Exercise details :: Reproduce the listing that follows with no differences at all.

Data provided ::

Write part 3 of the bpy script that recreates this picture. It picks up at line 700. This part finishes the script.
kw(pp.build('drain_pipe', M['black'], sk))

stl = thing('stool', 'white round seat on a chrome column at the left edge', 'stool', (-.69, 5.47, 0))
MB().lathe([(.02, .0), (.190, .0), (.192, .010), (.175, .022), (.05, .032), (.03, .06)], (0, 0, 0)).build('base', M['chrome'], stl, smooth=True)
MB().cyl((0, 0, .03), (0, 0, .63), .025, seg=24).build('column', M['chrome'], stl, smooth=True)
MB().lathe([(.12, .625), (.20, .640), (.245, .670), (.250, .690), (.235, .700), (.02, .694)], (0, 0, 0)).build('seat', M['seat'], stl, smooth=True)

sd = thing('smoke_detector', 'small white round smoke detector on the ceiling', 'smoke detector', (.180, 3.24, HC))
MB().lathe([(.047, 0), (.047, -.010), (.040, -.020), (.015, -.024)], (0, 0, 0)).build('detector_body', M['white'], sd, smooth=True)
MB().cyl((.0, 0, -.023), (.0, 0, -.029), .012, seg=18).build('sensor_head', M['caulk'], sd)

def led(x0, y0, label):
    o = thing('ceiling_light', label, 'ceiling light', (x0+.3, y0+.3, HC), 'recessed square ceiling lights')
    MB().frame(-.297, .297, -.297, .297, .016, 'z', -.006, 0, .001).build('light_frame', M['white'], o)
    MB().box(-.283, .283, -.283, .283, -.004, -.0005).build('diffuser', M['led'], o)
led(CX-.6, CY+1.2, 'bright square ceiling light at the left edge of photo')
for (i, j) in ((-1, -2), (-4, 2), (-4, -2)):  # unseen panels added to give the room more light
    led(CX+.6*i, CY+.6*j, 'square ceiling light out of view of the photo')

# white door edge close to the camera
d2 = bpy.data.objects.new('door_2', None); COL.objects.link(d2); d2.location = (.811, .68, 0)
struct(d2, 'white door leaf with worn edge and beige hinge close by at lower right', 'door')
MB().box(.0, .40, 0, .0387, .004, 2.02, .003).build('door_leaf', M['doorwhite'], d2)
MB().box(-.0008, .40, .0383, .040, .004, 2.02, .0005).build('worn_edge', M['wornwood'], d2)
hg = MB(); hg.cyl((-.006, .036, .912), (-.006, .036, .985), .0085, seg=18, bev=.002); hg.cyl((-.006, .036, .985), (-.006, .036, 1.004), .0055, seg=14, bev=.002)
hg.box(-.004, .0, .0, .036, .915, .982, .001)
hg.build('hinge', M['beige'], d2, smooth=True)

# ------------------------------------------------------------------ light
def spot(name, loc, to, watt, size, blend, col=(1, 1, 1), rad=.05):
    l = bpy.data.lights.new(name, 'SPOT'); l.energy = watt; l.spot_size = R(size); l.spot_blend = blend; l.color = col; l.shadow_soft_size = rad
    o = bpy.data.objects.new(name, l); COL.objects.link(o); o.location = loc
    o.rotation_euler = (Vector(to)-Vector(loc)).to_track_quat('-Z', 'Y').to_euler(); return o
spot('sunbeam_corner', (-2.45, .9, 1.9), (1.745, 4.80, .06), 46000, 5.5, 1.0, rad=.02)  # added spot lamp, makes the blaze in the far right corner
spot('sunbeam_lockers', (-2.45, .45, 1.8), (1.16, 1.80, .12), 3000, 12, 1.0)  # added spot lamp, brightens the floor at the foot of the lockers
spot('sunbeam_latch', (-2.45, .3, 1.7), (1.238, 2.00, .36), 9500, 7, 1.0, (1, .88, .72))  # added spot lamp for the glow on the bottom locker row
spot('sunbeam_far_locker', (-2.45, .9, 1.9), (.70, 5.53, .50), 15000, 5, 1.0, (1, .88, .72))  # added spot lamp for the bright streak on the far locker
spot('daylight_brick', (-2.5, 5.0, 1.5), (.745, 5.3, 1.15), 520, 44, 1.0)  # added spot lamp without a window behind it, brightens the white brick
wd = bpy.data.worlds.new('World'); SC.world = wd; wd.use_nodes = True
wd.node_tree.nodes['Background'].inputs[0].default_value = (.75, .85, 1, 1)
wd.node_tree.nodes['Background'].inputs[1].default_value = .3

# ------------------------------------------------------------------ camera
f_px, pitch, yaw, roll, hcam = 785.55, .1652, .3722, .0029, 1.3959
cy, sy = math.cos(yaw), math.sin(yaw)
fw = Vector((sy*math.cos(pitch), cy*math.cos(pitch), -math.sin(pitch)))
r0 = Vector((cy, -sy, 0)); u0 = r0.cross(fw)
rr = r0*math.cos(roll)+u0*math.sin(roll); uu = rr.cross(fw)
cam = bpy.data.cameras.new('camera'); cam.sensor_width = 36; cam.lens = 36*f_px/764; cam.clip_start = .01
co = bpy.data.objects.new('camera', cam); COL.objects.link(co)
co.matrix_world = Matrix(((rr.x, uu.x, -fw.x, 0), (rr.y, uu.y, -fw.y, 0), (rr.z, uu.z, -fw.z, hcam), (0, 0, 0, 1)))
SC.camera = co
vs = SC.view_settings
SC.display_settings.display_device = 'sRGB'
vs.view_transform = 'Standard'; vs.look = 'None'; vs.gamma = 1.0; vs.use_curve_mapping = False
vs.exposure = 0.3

Expected answer ::
Write part 3 of the bpy script that recreates this picture. It picks up at line 700. This part finishes the script.
kw(pp.build('drain_pipe', M['black'], sk))

stl = thing('stool', 'white round seat on a chrome column at the left edge', 'stool', (-.69, 5.47, 0))
MB().lathe([(.02, .0), (.190, .0), (.192, .010), (.175, .022), (.05, .032), (.03, .06)], (0, 0, 0)).build('base', M['chrome'], stl, smooth=True)
MB().cyl((0, 0, .03), (0, 0, .63), .025, seg=24).build('column', M['chrome'], stl, smooth=True)
MB().lathe([(.12, .625), (.20, .640), (.245, .670), (.250, .690), (.235, .700), (.02, .694)], (0, 0, 0)).build('seat', M['seat'], stl, smooth=True)

sd = thing('smoke_detector', 'small white round smoke detector on the ceiling', 'smoke detector', (.180, 3.24, HC))
MB().lathe([(.047, 0), (.047, -.010), (.040, -.020), (.015, -.024)], (0, 0, 0)).build('detector_body', M['white'], sd, smooth=True)
MB().cyl((.0, 0, -.023), (.0, 0, -.029), .012, seg=18).build('sensor_head', M['caulk'], sd)

def led(x0, y0, label):
    o = thing('ceiling_light', label, 'ceiling light', (x0+.3, y0+.3, HC), 'recessed square ceiling lights')
    MB().frame(-.297, .297, -.297, .297, .016, 'z', -.006, 0, .001).build('light_frame', M['white'], o)
    MB().box(-.283, .283, -.283, .283, -.004, -.0005).build('diffuser', M['led'], o)
led(CX-.6, CY+1.2, 'bright square ceiling light at the left edge of photo')
for (i, j) in ((-1, -2), (-4, 2), (-4, -2)):  # unseen panels added to give the room more light
    led(CX+.6*i, CY+.6*j, 'square ceiling light out of view of the photo')

# white door edge close to the camera
d2 = bpy.data.objects.new('door_2', None); COL.objects.link(d2); d2.location = (.811, .68, 0)
struct(d2, 'white door leaf with worn edge and beige hinge close by at lower right', 'door')
MB().box(.0, .40, 0, .0387, .004, 2.02, .003).build('door_leaf', M['doorwhite'], d2)
MB().box(-.0008, .40, .0383, .040, .004, 2.02, .0005).build('worn_edge', M['wornwood'], d2)
hg = MB(); hg.cyl((-.006, .036, .912), (-.006, .036, .985), .0085, seg=18, bev=.002); hg.cyl((-.006, .036, .985), (-.006, .036, 1.004), .0055, seg=14, bev=.002)
hg.box(-.004, .0, .0, .036, .915, .982, .001)
hg.build('hinge', M['beige'], d2, smooth=True)

# ------------------------------------------------------------------ light
def spot(name, loc, to, watt, size, blend, col=(1, 1, 1), rad=.05):
    l = bpy.data.lights.new(name, 'SPOT'); l.energy = watt; l.spot_size = R(size); l.spot_blend = blend; l.color = col; l.shadow_soft_size = rad
    o = bpy.data.objects.new(name, l); COL.objects.link(o); o.location = loc
    o.rotation_euler = (Vector(to)-Vector(loc)).to_track_quat('-Z', 'Y').to_euler(); return o
spot('sunbeam_corner', (-2.45, .9, 1.9), (1.745, 4.80, .06), 46000, 5.5, 1.0, rad=.02)  # added spot lamp, makes the blaze in the far right corner
spot('sunbeam_lockers', (-2.45, .45, 1.8), (1.16, 1.80, .12), 3000, 12, 1.0)  # added spot lamp, brightens the floor at the foot of the lockers
spot('sunbeam_latch', (-2.45, .3, 1.7), (1.238, 2.00, .36), 9500, 7, 1.0, (1, .88, .72))  # added spot lamp for the glow on the bottom locker row
spot('sunbeam_far_locker', (-2.45, .9, 1.9), (.70, 5.53, .50), 15000, 5, 1.0, (1, .88, .72))  # added spot lamp for the bright streak on the far locker
spot('daylight_brick', (-2.5, 5.0, 1.5), (.745, 5.3, 1.15), 520, 44, 1.0)  # added spot lamp without a window behind it, brightens the white brick
wd = bpy.data.worlds.new('World'); SC.world = wd; wd.use_nodes = True
wd.node_tree.nodes['Background'].inputs[0].default_value = (.75, .85, 1, 1)
wd.node_tree.nodes['Background'].inputs[1].default_value = .3

# ------------------------------------------------------------------ camera
f_px, pitch, yaw, roll, hcam = 785.55, .1652, .3722, .0029, 1.3959
cy, sy = math.cos(yaw), math.sin(yaw)
fw = Vector((sy*math.cos(pitch), cy*math.cos(pitch), -math.sin(pitch)))
r0 = Vector((cy, -sy, 0)); u0 = r0.cross(fw)
rr = r0*math.cos(roll)+u0*math.sin(roll); uu = rr.cross(fw)
cam = bpy.data.cameras.new('camera'); cam.sensor_width = 36; cam.lens = 36*f_px/764; cam.clip_start = .01
co = bpy.data.objects.new('camera', cam); COL.objects.link(co)
co.matrix_world = Matrix(((rr.x, uu.x, -fw.x, 0), (rr.y, uu.y, -fw.y, 0), (rr.z, uu.z, -fw.z, hcam), (0, 0, 0, 1)))
SC.camera = co
vs = SC.view_settings
SC.display_settings.display_device = 'sRGB'
vs.view_transform = 'Standard'; vs.look = 'None'; vs.gamma = 1.0; vs.use_curve_mapping = False
vs.exposure = 0.3